Trovate qualche differenza tra i principi fondativi del Partito Democratico proclamati da Veltroni e l’azione applicativa di quei principi attualmente esercitata da Renzi?

Lo svuotamento del ruolo del Parlamento per come noi lo abbiamo conosciuto, è una spregiudicata azione dell’attuale premier, oppure è la conclusione di un percorso che trova le sue origini addirittura negli atti fondativi del PD?

Le derive autoritarie, ove esistenti, non nascono mai all’improvviso.

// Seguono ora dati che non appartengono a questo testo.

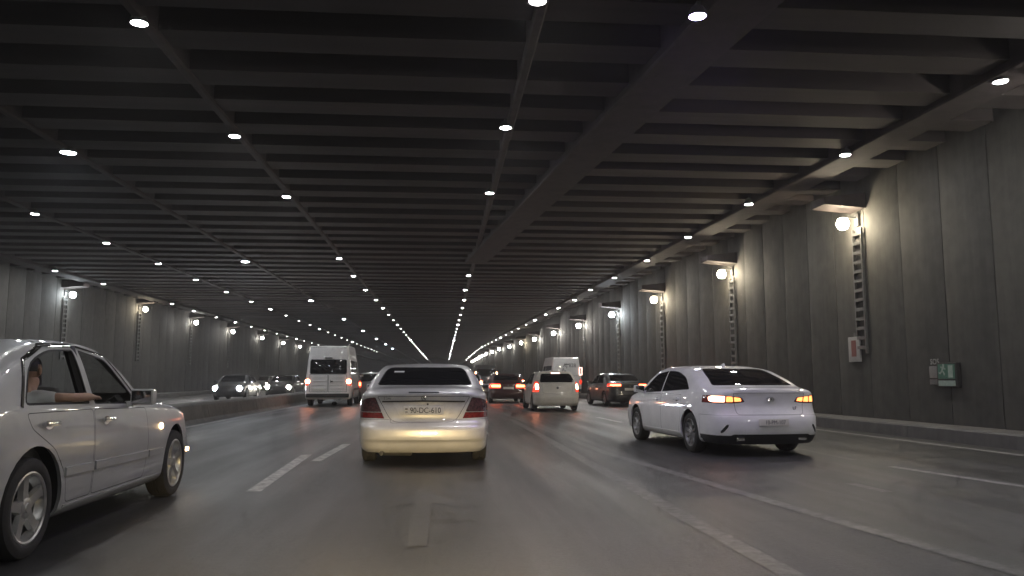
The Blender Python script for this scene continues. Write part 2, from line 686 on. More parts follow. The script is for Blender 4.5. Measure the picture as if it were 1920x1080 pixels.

Esse per essere accettate devono sedimentarsi nell’opinione pubblica e per ottenere questo effetto occorre tempo.

Infatti, a ben ricordare, quegli stessi principi sopra ricordati, a loro volta non nascono il 27 giugno del 2007, ma anche loro hanno un background teorico peraltro costruito in sedi istituzionali di altissimo livello.

Durante la XIII legislatura, venne istituita la seconda Commissione Bicamerale dotata di poteri referenti – nota come la Bicamerale Dalema- la quale, a proposito della scelta della forma di governo tra “premierato” e “semipresidenzialismo”, alla fine del dibattito, optò per il semipresidenzialismo e, sul punto, il relatore di maggioranza, Salvi, dichiarò di “essere ben consapevole delle critiche che vengono mosse nei confronti di tale forma d governo..in particolare nella compressione delle prerogative parlamentari ..”, per quanto ritenendo che “la critica all’elezione diretta come portatrice di possibile autoritarismo o plebiscitarismo va certamente ridimensionata in quanto si può anche discutere sulla sua opportunità ma non della sua legittimità democratica”.

Come è del tutto agevole verificare, dunque, la possibilità della compressione delle prerogative del Parlamento in favore di un rafforzamento del potere esecutivo viene da lontano ed ha ben nobili origini.

Il problema, cioè, a mio umile modo di pensare, è molto più grave che quello di attaccare l’attuale premier, che in verità non fa nulla per sottrarsi, perché investe i principi di cui ciclicamente ci si innamora.

Di questi tempi di tutto abbiamo bisogno, eccetto che di propagando fondamentalista e di caccia alle streghe.

Occorre invece un pacato confronto delle idee e, occorrendo anche una sana autocritica.